NOMA-enabled Optimization Framework for Next-generation Small-cell IoV
Networks under Imperfect SIC Decoding
Abstract
To meet the demands of massive connections, diverse quality of services
(QoS), ultra-reliable and low latency in the future sixth-generation
(6G) Internet-of-vehicle (IoV) communications, we propose non-orthogonal
multiple access (NOMA)-enabled small-cell IoV network (SVNet). We aim to
investigate the trade-off between system capacity and energy efficiency
through a joint power optimization framework. In particular, we
formulate a nonlinear multi-objective optimization problem under
imperfect successive interference cancellation (SIC) detecting. Thus,
the objective is to simultaneously maximize the sum-capacity and
minimize the total transmit power of NOMA-enabled SVNet subject to
individual IoV QoS, maximum transmit power and efficient signal
detecting.
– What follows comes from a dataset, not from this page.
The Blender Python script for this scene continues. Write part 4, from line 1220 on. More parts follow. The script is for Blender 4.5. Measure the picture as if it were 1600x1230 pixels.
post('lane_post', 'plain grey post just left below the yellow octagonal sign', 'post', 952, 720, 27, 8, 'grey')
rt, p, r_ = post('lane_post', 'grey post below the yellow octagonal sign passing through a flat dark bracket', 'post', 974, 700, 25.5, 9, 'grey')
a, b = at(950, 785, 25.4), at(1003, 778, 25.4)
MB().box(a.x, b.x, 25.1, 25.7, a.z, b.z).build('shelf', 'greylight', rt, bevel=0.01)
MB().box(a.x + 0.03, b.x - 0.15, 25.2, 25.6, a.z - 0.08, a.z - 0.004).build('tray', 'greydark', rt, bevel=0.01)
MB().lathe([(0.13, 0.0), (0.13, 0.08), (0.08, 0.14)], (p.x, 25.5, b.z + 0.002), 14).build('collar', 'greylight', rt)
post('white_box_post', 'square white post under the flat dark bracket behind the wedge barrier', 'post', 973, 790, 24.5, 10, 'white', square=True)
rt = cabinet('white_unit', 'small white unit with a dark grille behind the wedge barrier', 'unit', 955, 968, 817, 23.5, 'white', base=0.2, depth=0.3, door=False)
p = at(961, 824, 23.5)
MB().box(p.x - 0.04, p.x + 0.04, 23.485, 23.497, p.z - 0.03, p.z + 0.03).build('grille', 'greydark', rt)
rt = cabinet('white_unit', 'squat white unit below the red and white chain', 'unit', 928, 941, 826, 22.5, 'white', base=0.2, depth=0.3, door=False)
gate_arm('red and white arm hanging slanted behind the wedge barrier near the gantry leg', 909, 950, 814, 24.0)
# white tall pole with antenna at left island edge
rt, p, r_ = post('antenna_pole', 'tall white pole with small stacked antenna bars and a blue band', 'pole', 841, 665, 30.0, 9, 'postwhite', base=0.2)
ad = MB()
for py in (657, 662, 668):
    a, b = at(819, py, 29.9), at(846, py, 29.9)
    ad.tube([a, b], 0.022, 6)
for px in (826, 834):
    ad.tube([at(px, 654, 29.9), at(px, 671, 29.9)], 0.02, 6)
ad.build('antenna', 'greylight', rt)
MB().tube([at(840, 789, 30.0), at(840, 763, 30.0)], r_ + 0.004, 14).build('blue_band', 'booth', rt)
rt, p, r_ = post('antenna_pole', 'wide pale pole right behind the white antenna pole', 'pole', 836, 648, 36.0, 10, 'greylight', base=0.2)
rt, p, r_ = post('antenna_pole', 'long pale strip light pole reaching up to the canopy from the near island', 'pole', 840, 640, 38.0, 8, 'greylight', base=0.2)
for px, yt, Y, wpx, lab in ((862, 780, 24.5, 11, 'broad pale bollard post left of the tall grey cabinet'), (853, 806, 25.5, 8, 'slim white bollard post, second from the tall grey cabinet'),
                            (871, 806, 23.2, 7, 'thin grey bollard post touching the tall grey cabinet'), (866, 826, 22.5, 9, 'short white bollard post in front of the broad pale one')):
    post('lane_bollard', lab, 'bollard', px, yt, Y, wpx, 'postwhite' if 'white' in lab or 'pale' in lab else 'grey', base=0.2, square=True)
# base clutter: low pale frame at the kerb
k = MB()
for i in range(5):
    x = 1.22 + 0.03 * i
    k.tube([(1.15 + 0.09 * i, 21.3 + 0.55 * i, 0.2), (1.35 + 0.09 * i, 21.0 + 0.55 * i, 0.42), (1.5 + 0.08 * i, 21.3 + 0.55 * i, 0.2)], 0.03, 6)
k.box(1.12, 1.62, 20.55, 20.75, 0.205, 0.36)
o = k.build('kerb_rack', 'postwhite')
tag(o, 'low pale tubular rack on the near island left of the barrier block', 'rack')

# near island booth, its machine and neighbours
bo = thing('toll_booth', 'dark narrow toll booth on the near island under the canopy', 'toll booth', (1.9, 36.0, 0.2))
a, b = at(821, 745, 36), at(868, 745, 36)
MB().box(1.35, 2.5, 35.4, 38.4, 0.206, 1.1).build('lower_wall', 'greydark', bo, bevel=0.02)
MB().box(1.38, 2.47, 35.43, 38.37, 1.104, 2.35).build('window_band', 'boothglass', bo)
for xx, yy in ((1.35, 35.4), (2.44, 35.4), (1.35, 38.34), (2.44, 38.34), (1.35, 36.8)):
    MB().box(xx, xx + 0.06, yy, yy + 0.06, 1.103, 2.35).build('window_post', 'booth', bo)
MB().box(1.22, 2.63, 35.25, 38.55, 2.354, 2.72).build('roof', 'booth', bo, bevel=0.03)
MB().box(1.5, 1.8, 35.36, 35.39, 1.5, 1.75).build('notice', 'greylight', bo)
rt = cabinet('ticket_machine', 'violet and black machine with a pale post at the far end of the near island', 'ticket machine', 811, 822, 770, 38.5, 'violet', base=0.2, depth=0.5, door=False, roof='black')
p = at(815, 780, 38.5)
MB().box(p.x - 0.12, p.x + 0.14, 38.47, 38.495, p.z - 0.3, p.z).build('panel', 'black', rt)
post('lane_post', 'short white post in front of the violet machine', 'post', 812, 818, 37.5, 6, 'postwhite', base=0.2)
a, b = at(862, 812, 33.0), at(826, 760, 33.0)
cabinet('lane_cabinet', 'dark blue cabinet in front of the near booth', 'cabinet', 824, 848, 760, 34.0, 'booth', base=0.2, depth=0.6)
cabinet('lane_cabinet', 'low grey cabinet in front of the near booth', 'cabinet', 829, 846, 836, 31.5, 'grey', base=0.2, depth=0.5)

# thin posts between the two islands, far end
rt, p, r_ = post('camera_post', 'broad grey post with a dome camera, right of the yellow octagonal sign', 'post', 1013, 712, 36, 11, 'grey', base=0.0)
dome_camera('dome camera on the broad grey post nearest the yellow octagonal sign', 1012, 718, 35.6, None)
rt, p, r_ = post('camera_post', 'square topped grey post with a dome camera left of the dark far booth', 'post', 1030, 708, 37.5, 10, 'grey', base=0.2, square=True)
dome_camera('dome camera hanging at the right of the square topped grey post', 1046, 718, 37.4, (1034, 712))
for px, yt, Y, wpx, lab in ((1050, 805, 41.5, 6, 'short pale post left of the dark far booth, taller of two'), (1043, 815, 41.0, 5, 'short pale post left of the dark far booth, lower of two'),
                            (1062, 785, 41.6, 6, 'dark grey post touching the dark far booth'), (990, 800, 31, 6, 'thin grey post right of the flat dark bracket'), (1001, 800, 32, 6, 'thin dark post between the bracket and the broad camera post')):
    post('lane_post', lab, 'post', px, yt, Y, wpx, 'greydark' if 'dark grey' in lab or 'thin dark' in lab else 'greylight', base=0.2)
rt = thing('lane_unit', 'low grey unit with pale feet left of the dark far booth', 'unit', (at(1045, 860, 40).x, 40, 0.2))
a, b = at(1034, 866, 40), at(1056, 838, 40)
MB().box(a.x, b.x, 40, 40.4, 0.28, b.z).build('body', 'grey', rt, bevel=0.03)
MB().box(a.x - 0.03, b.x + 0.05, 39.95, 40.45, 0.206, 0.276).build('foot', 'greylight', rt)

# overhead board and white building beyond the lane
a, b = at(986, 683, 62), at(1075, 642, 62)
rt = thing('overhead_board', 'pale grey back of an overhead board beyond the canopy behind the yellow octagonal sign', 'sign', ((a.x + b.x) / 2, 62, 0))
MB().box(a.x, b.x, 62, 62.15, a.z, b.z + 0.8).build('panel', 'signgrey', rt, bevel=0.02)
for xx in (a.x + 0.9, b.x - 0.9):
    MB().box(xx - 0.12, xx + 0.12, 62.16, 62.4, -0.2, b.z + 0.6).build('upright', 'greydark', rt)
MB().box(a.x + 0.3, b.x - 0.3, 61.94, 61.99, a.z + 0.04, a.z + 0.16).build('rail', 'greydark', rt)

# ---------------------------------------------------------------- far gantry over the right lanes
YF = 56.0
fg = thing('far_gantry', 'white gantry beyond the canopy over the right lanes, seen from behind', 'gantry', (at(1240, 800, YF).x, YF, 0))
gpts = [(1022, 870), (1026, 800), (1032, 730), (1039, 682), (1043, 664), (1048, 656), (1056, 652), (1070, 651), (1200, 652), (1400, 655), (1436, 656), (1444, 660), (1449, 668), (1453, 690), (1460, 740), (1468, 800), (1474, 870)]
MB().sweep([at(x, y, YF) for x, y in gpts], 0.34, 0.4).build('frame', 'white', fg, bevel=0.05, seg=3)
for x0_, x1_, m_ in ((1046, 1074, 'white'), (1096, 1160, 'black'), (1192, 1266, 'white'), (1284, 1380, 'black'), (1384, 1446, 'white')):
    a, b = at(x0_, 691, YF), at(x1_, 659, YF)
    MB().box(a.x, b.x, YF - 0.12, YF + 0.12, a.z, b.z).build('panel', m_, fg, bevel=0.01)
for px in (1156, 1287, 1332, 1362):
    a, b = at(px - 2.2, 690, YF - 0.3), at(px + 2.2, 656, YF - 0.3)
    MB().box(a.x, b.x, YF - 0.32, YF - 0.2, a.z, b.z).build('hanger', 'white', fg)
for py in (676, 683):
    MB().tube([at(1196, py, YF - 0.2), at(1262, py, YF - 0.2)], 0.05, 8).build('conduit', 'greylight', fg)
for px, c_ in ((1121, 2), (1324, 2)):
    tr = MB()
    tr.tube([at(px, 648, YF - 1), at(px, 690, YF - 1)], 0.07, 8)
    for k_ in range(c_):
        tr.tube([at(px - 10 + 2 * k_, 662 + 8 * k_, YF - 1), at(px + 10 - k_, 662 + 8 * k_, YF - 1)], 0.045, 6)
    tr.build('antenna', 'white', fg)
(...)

To solve the nonlinear problem, we first exploit a
weighted-sum method to handle the multi-objective optimization and then
adopt a new iterative Sequential Quadratic Programming (SQP)-based
approach to obtain the optimal solution. The proposed optimization
framework is compared with Karush-Kuhn-Tucker (KKT)-based NOMA
framework, average power NOMA framework, and conventional OMA framework.
Monte Carlo simulation results unveil the validness of our derivations.